* start Information shown *

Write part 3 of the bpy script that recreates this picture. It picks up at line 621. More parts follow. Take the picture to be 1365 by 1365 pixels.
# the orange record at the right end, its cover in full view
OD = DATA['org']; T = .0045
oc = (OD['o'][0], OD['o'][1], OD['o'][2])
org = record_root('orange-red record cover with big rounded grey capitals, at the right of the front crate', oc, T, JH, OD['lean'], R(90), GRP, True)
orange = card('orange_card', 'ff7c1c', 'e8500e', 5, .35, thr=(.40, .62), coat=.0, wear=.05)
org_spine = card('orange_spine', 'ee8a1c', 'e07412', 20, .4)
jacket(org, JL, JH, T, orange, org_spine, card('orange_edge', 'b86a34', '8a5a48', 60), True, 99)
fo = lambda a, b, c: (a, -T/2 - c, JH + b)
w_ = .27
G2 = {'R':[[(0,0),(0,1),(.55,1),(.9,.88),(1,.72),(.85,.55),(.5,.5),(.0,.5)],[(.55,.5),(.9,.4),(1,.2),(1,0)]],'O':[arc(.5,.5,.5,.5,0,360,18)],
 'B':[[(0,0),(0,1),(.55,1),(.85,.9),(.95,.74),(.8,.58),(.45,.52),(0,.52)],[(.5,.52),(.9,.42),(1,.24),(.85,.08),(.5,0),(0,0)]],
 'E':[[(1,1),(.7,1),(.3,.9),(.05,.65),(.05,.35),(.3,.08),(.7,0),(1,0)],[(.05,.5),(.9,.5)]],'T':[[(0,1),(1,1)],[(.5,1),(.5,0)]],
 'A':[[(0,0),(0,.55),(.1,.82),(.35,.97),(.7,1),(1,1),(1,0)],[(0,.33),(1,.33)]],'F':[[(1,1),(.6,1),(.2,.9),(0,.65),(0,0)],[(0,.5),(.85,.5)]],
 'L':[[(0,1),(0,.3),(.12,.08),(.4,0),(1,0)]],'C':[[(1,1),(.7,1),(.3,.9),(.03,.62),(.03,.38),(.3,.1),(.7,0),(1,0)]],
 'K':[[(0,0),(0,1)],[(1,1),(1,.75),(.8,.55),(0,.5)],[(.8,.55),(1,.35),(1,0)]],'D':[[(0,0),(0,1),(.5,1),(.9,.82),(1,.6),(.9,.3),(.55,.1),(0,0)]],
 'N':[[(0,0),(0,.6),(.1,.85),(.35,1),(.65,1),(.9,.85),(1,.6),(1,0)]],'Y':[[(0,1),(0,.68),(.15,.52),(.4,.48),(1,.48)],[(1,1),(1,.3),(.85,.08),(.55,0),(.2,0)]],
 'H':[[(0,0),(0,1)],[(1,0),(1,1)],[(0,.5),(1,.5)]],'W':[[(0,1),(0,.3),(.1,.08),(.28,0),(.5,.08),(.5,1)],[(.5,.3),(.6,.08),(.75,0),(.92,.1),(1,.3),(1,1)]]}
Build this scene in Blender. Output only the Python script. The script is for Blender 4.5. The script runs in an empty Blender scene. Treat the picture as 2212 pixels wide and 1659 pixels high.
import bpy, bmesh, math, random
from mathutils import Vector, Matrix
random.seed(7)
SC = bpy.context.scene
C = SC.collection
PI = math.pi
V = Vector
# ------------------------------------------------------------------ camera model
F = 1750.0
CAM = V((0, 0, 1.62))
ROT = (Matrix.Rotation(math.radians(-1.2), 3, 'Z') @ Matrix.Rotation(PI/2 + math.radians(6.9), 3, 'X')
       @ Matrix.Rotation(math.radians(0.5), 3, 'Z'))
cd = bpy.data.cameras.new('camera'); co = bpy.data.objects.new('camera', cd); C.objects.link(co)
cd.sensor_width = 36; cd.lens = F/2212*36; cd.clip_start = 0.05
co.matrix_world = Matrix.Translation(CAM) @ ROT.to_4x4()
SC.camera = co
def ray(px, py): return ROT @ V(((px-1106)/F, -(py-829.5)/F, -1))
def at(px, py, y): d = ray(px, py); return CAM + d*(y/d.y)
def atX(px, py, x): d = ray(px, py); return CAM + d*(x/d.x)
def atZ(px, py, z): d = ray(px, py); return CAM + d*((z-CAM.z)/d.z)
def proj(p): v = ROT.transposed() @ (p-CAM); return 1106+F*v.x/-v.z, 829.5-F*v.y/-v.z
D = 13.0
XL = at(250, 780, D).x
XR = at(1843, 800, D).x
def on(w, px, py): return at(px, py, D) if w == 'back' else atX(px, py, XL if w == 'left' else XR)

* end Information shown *

** Job **
Using the data above, reproduce every line exactly.

** Task output **
Write part 3 of the bpy script that recreates this picture. It picks up at line 621. More parts follow. Take the picture to be 1365 by 1365 pixels.
# the orange record at the right end, its cover in full view
OD = DATA['org']; T = .0045
oc = (OD['o'][0], OD['o'][1], OD['o'][2])
org = record_root('orange-red record cover with big rounded grey capitals, at the right of the front crate', oc, T, JH, OD['lean'], R(90), GRP, True)
orange = card('orange_card', 'ff7c1c', 'e8500e', 5, .35, thr=(.40, .62), coat=.0, wear=.05)
org_spine = card('orange_spine', 'ee8a1c', 'e07412', 20, .4)
jacket(org, JL, JH, T, orange, org_spine, card('orange_edge', 'b86a34', '8a5a48', 60), True, 99)
fo = lambda a, b, c: (a, -T/2 - c, JH + b)
w_ = .27
G2 = {'R':[[(0,0),(0,1),(.55,1),(.9,.88),(1,.72),(.85,.55),(.5,.5),(.0,.5)],[(.55,.5),(.9,.4),(1,.2),(1,0)]],'O':[arc(.5,.5,.5,.5,0,360,18)],
 'B':[[(0,0),(0,1),(.55,1),(.85,.9),(.95,.74),(.8,.58),(.45,.52),(0,.52)],[(.5,.52),(.9,.42),(1,.24),(.85,.08),(.5,0),(0,0)]],
 'E':[[(1,1),(.7,1),(.3,.9),(.05,.65),(.05,.35),(.3,.08),(.7,0),(1,0)],[(.05,.5),(.9,.5)]],'T':[[(0,1),(1,1)],[(.5,1),(.5,0)]],
 'A':[[(0,0),(0,.55),(.1,.82),(.35,.97),(.7,1),(1,1),(1,0)],[(0,.33),(1,.33)]],'F':[[(1,1),(.6,1),(.2,.9),(0,.65),(0,0)],[(0,.5),(.85,.5)]],
 'L':[[(0,1),(0,.3),(.12,.08),(.4,0),(1,0)]],'C':[[(1,1),(.7,1),(.3,.9),(.03,.62),(.03,.38),(.3,.1),(.7,0),(1,0)]],
 'K':[[(0,0),(0,1)],[(1,1),(1,.75),(.8,.55),(0,.5)],[(.8,.55),(1,.35),(1,0)]],'D':[[(0,0),(0,1),(.5,1),(.9,.82),(1,.6),(.9,.3),(.55,.1),(0,0)]],
 'N':[[(0,0),(0,.6),(.1,.85),(.35,1),(.65,1),(.9,.85),(1,.6),(1,0)]],'Y':[[(0,1),(0,.68),(.15,.52),(.4,.48),(1,.48)],[(1,1),(1,.3),(.85,.08),(.55,0),(.2,0)]],
 'H':[[(0,0),(0,1)],[(1,0),(1,1)],[(0,.5),(1,.5)]],'W':[[(0,1),(0,.3),(.1,.08),(.28,0),(.5,.08),(.5,1)],[(.5,.3),(.6,.08),(.75,0),(.92,.1),(1,.3),(1,1)]]}
Build this scene in Blender. Output only the Python script. The script is for Blender 4.5. The script runs in an empty Blender scene. Treat the picture as 2212 pixels wide and 1659 pixels high.
import bpy, bmesh, math, random
from mathutils import Vector, Matrix
random.seed(7)
SC = bpy.context.scene
C = SC.collection
PI = math.pi
V = Vector
# ------------------------------------------------------------------ camera model
F = 1750.0
CAM = V((0, 0, 1.62))
ROT = (Matrix.Rotation(math.radians(-1.2), 3, 'Z') @ Matrix.Rotation(PI/2 + math.radians(6.9), 3, 'X')
       @ Matrix.Rotation(math.radians(0.5), 3, 'Z'))
cd = bpy.data.cameras.new('camera'); co = bpy.data.objects.new('camera', cd); C.objects.link(co)
cd.sensor_width = 36; cd.lens = F/2212*36; cd.clip_start = 0.05
co.matrix_world = Matrix.Translation(CAM) @ ROT.to_4x4()
SC.camera = co
def ray(px, py): return ROT @ V(((px-1106)/F, -(py-829.5)/F, -1))
def at(px, py, y): d = ray(px, py); return CAM + d*(y/d.y)
def atX(px, py, x): d = ray(px, py); return CAM + d*(x/d.x)
def atZ(px, py, z): d = ray(px, py); return CAM + d*((z-CAM.z)/d.z)
def proj(p): v = ROT.transposed() @ (p-CAM); return 1106+F*v.x/-v.z, 829.5-F*v.y/-v.z
D = 13.0
XL = at(250, 780, D).x
XR = at(1843, 800, D).x
def on(w, px, py): return at(px, py, D) if w == 'back' else atX(px, py, XL if w == 'left' else XR)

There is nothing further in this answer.